Repeat exactly the lines running from the first line of the data to the line containing "14, .0035, M_STEEL, b3)", both ends included, and nothing else; drop the pictures.
** start of MATERIAL PROVIDED **
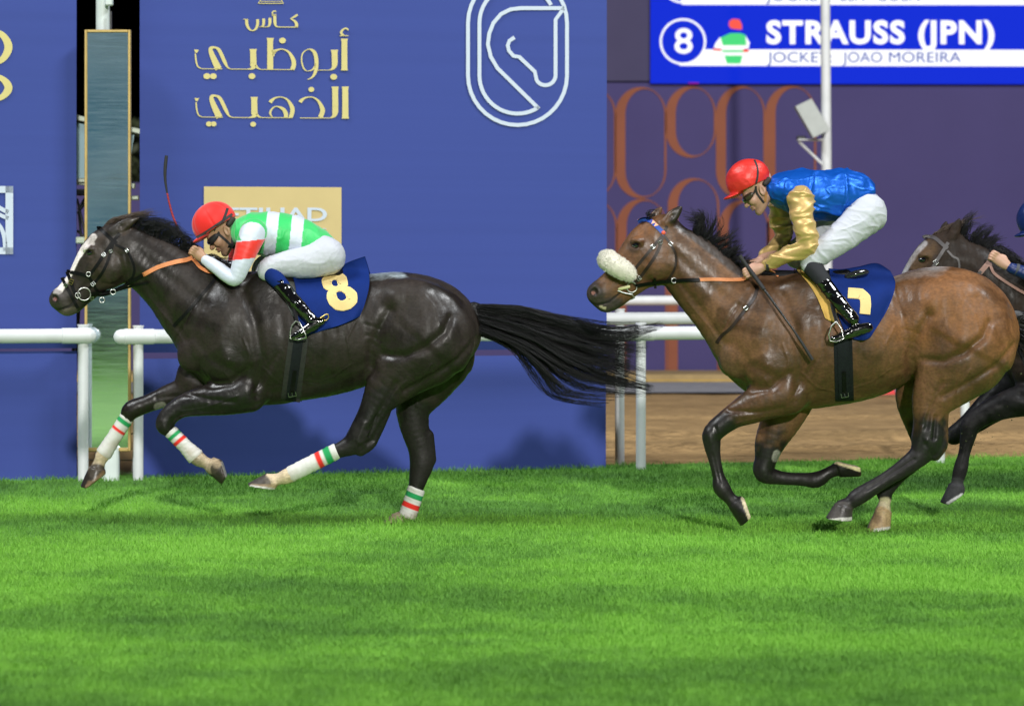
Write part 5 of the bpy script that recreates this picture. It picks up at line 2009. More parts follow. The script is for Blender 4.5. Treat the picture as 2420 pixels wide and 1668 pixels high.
b3 = bridle(horse3, 'grey leather bridle on the dark horse at the back, only partly in sight', [
    ('browband', [(2183, 562), (2190, 559), (2209, 562), (2228, 578), (2240, 587)], 8.5),
    ('cheek_strap', [(2241, 573), (2228, 594), (2214, 616), (2200, 640), (2180, 672)], 8),
    ('throat_strap', [(2239, 592), (2252, 606), (2264, 613), (2267, 633), (2262, 660)], 5),
], M_GREY_STRAP)
buckle(horse3, (2212, 620), .9, (10, 9), M_STEEL, b3)
ring_part('bit_ring', horse3, horse3['hp'](199, 695), 14, .0035, M_STEEL, b3)


def reins(cfg, label, parts):
    e = empty('reins', W(*parts[0][1][0][:2], cfg['d']))
    tag(e, label, 'reins', 'reins held by the jockeys')
    for name, pts, w, m in parts:
        strap(name, cfg['bvh'], pts, w, m, e, off=.014, thick=.005, d0=cfg['d'] - .12)
    return e


r1 = reins(horse1, 'black reins with a wide orange grip running to the first jockey', [
    ('rein_strap', [(214, 695), (240, 692), (264, 688), (288, 679), (312, 665), (341, 649)], 8.5, M_TACK),
    ('rein_grip', [(338, 650), (374, 631), (414, 619), (440, 614), (455, 608)], 10, M_GRIP),
    ('rein_grip', [(456, 612), (462, 618), (473, 631), (492, 641), (520, 646)], 8, M_GRIP),
    ('martingale_strap', [(222, 698), (250, 697), (285, 684), (335, 671), (350, 668)], 5.5, M_TACK)])
ring_part('martingale_ring', horse1, (267, 690), 6, .003, M_STEEL, r1)
ring_part('martingale_ring', horse1, (241, 709), 6, .003, M_STEEL, r1)
r2 = reins(horse2, 'black reins with a narrow orange grip running to the jockey in blue', [
    ('rein_strap', [(1502, 676), (1525, 672), (1548, 669), (1590, 664), (1655, 661)], 8.5, M_TACK),
    ('rein_grip', [(1652, 661), (1686, 660), (1723, 661), (1752, 660), (1766, 655)], 8, M_GRIP),
    ('rein_grip', [(1806, 632), (1822, 640), (1840, 652)], 6, M_GRIP)])
ring_part('martingale_ring', horse2, (1593, 663), 6, .003, M_STEEL, r2)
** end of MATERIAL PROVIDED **
THE COMPLETED TASK >>
Write part 5 of the bpy script that recreates this picture. It picks up at line 2009. More parts follow. The script is for Blender 4.5. Treat the picture as 2420 pixels wide and 1668 pixels high.
b3 = bridle(horse3, 'grey leather bridle on the dark horse at the back, only partly in sight', [
    ('browband', [(2183, 562), (2190, 559), (2209, 562), (2228, 578), (2240, 587)], 8.5),
    ('cheek_strap', [(2241, 573), (2228, 594), (2214, 616), (2200, 640), (2180, 672)], 8),
    ('throat_strap', [(2239, 592), (2252, 606), (2264, 613), (2267, 633), (2262, 660)], 5),
], M_GREY_STRAP)
buckle(horse3, (2212, 620), .9, (10, 9), M_STEEL, b3)
ring_part('bit_ring', horse3, horse3['hp'](199, 695), 14, .0035, M_STEEL, b3)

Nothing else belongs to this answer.